Network Security: Current Status and Future Directions
Edited by Christos Douligeris and Dimitrios N. Serpanos [July 2007, $84.95, 592 pp.]
This publication focuses on the status of security protocols, architectures, and policies, and also attempts to predict the future by analyzing research, proposals, and trends. It provides an extensive introduction to security issues and analyzes the state-of-the-art aspects of security, including denial-of-service and distributed denial-of-service attacks.
The Web’s Awake: An Introduction to the Field of Web Science and the Concept of Web Life
By Philip Tetlow [May 2007, $49.95, 264 pp.]
Few people have studied the Web’s fundamentals from a sociotechnical perspective, leaving the virtual anatomy of the Web relatively unexplored. Tetlow investigates that gap, citing a number of similarities from studies relating to both real-world and digital systems. The author concludes that the Web has the potential to take on a life of its own.

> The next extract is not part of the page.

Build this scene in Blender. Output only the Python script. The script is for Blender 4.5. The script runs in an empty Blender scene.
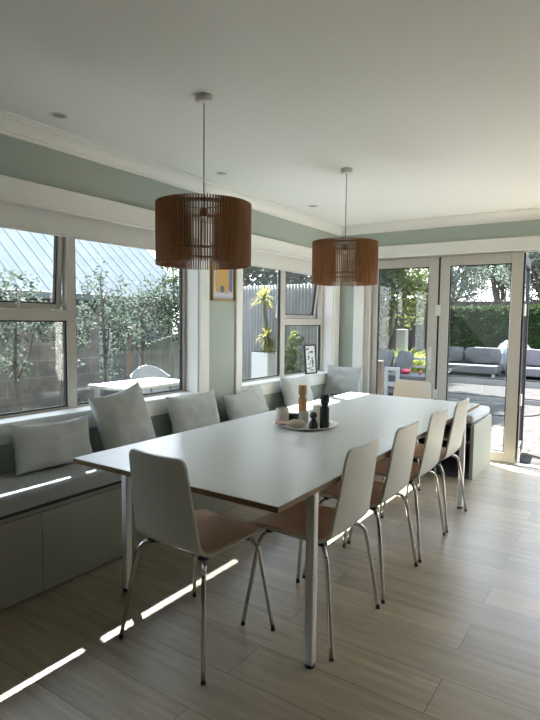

Steve Blume on the Fundamentals of Electric Power Systems
Founder and chief executive officer of Applied Professional Training Inc., in Carlsbad, Calif., Steve Blume has been teaching people about electric power systems for almost two decades. APT offers courses in electric power and telecommunications to workers in those fields.
Now Blume, an IEEE senior member, is spreading his knowledge to a wider audience with his new book, Electric Power System Basics. “Lawyers, lobbyists, manufacturers, and many other nontechnical professionals can all use a basic understanding of how electric power systems work,” he says. His book is written in simple language, using hundreds of graphics to illustrate and simplify complex points.
Before he could teach others, Blume first spent years learning the basics himself. In 1978, with bachelor’s and master’s degrees in electrical engineering, he joined Sierra Pacific Power Co., in Carson City, Nev. In 15 years there, he rotated through many positions, learning the electric power business. Many of those jobs involved training co-workers, which became his favorite task. His passion for teaching inspired him to found APT in 1993.
APT has offered a basic course on electric power systems for a few years at conferences sponsored by the IEEE Power Engineering Society. In light of the course’s success, IEEE Press asked Blume to write a book. He accepted the offer as another opportunity to teach. “I want to give newcomers the fundamental information about power systems that took me years to learn,” he says.